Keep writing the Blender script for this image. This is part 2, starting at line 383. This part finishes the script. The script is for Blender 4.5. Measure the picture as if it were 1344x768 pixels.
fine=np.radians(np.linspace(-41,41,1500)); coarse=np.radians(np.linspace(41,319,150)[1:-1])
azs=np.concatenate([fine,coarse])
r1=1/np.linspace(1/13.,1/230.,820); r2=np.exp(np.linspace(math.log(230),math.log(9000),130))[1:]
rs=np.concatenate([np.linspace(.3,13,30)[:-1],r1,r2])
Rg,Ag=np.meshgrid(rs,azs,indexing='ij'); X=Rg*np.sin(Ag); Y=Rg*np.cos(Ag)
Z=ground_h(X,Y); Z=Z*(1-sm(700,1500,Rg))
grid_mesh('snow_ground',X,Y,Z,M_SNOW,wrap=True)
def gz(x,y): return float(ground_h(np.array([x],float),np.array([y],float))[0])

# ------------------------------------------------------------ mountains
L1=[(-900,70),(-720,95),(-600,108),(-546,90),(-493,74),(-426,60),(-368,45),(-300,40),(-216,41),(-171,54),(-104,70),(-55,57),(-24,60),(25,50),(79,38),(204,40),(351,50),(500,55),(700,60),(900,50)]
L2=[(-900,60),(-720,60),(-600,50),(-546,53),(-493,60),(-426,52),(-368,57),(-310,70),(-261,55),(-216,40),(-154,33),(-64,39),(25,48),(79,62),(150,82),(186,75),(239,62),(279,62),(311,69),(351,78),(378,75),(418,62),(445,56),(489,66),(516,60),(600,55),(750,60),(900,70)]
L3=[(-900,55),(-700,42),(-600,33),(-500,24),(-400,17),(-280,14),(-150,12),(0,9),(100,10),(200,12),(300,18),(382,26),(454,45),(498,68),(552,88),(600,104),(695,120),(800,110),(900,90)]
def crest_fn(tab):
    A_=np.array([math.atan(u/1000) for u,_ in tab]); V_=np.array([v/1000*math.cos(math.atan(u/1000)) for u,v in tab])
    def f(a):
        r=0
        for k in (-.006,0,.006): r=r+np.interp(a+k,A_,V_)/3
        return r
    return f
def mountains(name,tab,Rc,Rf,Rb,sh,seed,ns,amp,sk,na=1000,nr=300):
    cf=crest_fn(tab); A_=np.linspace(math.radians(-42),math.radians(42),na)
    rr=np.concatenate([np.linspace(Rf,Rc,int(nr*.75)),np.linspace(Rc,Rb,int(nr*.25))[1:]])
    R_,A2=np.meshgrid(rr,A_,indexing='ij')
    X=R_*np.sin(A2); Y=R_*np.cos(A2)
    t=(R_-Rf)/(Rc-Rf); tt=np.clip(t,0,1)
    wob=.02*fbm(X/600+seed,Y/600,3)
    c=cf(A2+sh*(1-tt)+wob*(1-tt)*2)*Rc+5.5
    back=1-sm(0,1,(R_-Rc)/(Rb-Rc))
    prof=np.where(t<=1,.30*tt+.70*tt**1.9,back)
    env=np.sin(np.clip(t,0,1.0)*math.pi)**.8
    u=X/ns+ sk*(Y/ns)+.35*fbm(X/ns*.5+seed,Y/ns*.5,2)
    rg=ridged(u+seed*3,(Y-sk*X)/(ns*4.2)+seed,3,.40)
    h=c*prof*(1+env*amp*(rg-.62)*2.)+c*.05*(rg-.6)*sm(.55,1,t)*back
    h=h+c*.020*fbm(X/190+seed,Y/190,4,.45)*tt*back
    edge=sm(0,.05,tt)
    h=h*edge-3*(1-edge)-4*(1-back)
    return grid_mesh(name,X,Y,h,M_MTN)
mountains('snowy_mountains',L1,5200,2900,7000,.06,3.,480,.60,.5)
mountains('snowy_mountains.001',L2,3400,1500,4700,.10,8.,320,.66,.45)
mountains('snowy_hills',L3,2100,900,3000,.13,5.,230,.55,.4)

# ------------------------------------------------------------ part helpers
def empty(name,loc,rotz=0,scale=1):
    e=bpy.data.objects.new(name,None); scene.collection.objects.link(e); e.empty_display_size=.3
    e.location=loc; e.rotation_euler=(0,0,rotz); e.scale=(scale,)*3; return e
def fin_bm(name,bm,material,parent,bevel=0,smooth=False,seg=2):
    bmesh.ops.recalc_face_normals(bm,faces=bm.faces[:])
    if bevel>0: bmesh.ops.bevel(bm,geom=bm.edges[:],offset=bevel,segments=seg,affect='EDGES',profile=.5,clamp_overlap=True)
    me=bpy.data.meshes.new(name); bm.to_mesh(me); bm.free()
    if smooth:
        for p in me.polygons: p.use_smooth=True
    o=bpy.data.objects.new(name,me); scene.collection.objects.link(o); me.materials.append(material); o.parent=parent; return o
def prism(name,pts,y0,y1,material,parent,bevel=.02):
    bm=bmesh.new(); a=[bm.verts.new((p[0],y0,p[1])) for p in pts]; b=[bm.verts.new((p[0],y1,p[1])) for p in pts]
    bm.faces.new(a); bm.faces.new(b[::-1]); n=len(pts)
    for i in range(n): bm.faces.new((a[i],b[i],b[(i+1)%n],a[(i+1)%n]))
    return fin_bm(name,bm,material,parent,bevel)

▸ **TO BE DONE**
Print the material verbatim, all of it.

▸ **RESULT FOR THIS EXERCISE**
Keep writing the Blender script for this image. This is part 2, starting at line 383. This part finishes the script. The script is for Blender 4.5. Measure the picture as if it were 1344x768 pixels.
fine=np.radians(np.linspace(-41,41,1500)); coarse=np.radians(np.linspace(41,319,150)[1:-1])
azs=np.concatenate([fine,coarse])
r1=1/np.linspace(1/13.,1/230.,820); r2=np.exp(np.linspace(math.log(230),math.log(9000),130))[1:]
rs=np.concatenate([np.linspace(.3,13,30)[:-1],r1,r2])
Rg,Ag=np.meshgrid(rs,azs,indexing='ij'); X=Rg*np.sin(Ag); Y=Rg*np.cos(Ag)
Z=ground_h(X,Y); Z=Z*(1-sm(700,1500,Rg))
grid_mesh('snow_ground',X,Y,Z,M_SNOW,wrap=True)
def gz(x,y): return float(ground_h(np.array([x],float),np.array([y],float))[0])

# ------------------------------------------------------------ mountains
L1=[(-900,70),(-720,95),(-600,108),(-546,90),(-493,74),(-426,60),(-368,45),(-300,40),(-216,41),(-171,54),(-104,70),(-55,57),(-24,60),(25,50),(79,38),(204,40),(351,50),(500,55),(700,60),(900,50)]
L2=[(-900,60),(-720,60),(-600,50),(-546,53),(-493,60),(-426,52),(-368,57),(-310,70),(-261,55),(-216,40),(-154,33),(-64,39),(25,48),(79,62),(150,82),(186,75),(239,62),(279,62),(311,69),(351,78),(378,75),(418,62),(445,56),(489,66),(516,60),(600,55),(750,60),(900,70)]
L3=[(-900,55),(-700,42),(-600,33),(-500,24),(-400,17),(-280,14),(-150,12),(0,9),(100,10),(200,12),(300,18),(382,26),(454,45),(498,68),(552,88),(600,104),(695,120),(800,110),(900,90)]
def crest_fn(tab):
    A_=np.array([math.atan(u/1000) for u,_ in tab]); V_=np.array([v/1000*math.cos(math.atan(u/1000)) for u,v in tab])
    def f(a):
        r=0
        for k in (-.006,0,.006): r=r+np.interp(a+k,A_,V_)/3
        return r
    return f
def mountains(name,tab,Rc,Rf,Rb,sh,seed,ns,amp,sk,na=1000,nr=300):
    cf=crest_fn(tab); A_=np.linspace(math.radians(-42),math.radians(42),na)
    rr=np.concatenate([np.linspace(Rf,Rc,int(nr*.75)),np.linspace(Rc,Rb,int(nr*.25))[1:]])
    R_,A2=np.meshgrid(rr,A_,indexing='ij')
    X=R_*np.sin(A2); Y=R_*np.cos(A2)
    t=(R_-Rf)/(Rc-Rf); tt=np.clip(t,0,1)
    wob=.02*fbm(X/600+seed,Y/600,3)
    c=cf(A2+sh*(1-tt)+wob*(1-tt)*2)*Rc+5.5
    back=1-sm(0,1,(R_-Rc)/(Rb-Rc))
    prof=np.where(t<=1,.30*tt+.70*tt**1.9,back)
    env=np.sin(np.clip(t,0,1.0)*math.pi)**.8
    u=X/ns+ sk*(Y/ns)+.35*fbm(X/ns*.5+seed,Y/ns*.5,2)
    rg=ridged(u+seed*3,(Y-sk*X)/(ns*4.2)+seed,3,.40)
    h=c*prof*(1+env*amp*(rg-.62)*2.)+c*.05*(rg-.6)*sm(.55,1,t)*back
    h=h+c*.020*fbm(X/190+seed,Y/190,4,.45)*tt*back
    edge=sm(0,.05,tt)
    h=h*edge-3*(1-edge)-4*(1-back)
    return grid_mesh(name,X,Y,h,M_MTN)
mountains('snowy_mountains',L1,5200,2900,7000,.06,3.,480,.60,.5)
mountains('snowy_mountains.001',L2,3400,1500,4700,.10,8.,320,.66,.45)
mountains('snowy_hills',L3,2100,900,3000,.13,5.,230,.55,.4)

# ------------------------------------------------------------ part helpers
def empty(name,loc,rotz=0,scale=1):
    e=bpy.data.objects.new(name,None); scene.collection.objects.link(e); e.empty_display_size=.3
    e.location=loc; e.rotation_euler=(0,0,rotz); e.scale=(scale,)*3; return e
def fin_bm(name,bm,material,parent,bevel=0,smooth=False,seg=2):
    bmesh.ops.recalc_face_normals(bm,faces=bm.faces[:])
    if bevel>0: bmesh.ops.bevel(bm,geom=bm.edges[:],offset=bevel,segments=seg,affect='EDGES',profile=.5,clamp_overlap=True)
    me=bpy.data.meshes.new(name); bm.to_mesh(me); bm.free()
    if smooth:
        for p in me.polygons: p.use_smooth=True
    o=bpy.data.objects.new(name,me); scene.collection.objects.link(o); me.materials.append(material); o.parent=parent; return o
def prism(name,pts,y0,y1,material,parent,bevel=.02):
    bm=bmesh.new(); a=[bm.verts.new((p[0],y0,p[1])) for p in pts]; b=[bm.verts.new((p[0],y1,p[1])) for p in pts]
    bm.faces.new(a); bm.faces.new(b[::-1]); n=len(pts)
    for i in range(n): bm.faces.new((a[i],b[i],b[(i+1)%n],a[(i+1)%n]))
    return fin_bm(name,bm,material,parent,bevel)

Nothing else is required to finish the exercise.